Two servers have been connected to a SAN with redundant fabrics and the zone configuration needs to be changed. How can you safely change the zone configuration?
Your customer has upgraded to faster tape technology and the backup is now taking longer. No other changes have been made. What is a possible cause of the performance degradation?
Last month, you successfully merged two (2) local SAN islands into a single core/edge fabric topology and connected storage devices to the core switches. Performance benchmarks were met or exceeded. In recent days, server administrators have documented a slow down in performance as I/O demands have increased. Storage administrators report that all storage ports are under- utilized. What is the most likely explanation?
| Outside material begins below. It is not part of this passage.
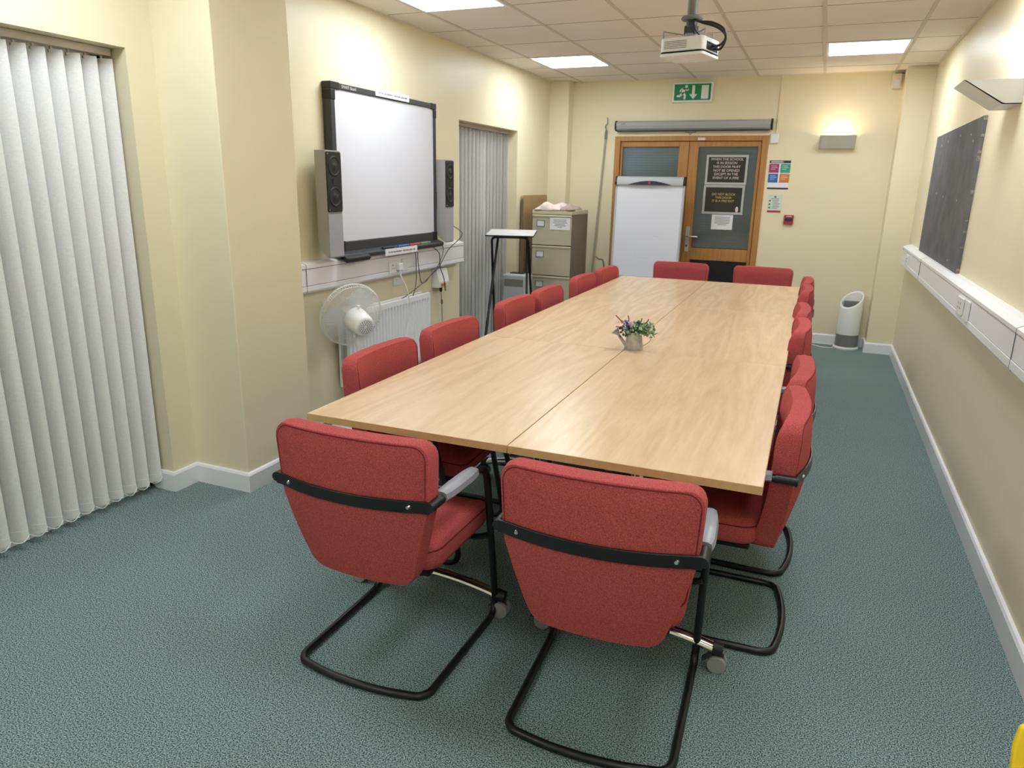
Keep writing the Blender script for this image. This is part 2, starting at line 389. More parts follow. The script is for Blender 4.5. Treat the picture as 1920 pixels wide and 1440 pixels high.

The customer has an existing fabric switches installed from one manufacturer. They have decided to add a redundant fabric using switches from a different manufacturer. Interoperability is their main concern. What is important when considering interoperability in the SAN?
A storage configuration was created which stores large amounts of infrequently used documents. The storage implementation is based on serial attached SCSI (SAS) and an edge expander. Almost all ports are utilized, and a second edge expander will be installed. What is required to connect SATA devices to the SAS domain?
A two fabric merge has failed, leaving you with segmented fabrics. Investigation of the switch domain IDs shows that there is an ID conflict between two of the switches. What is the corrective action?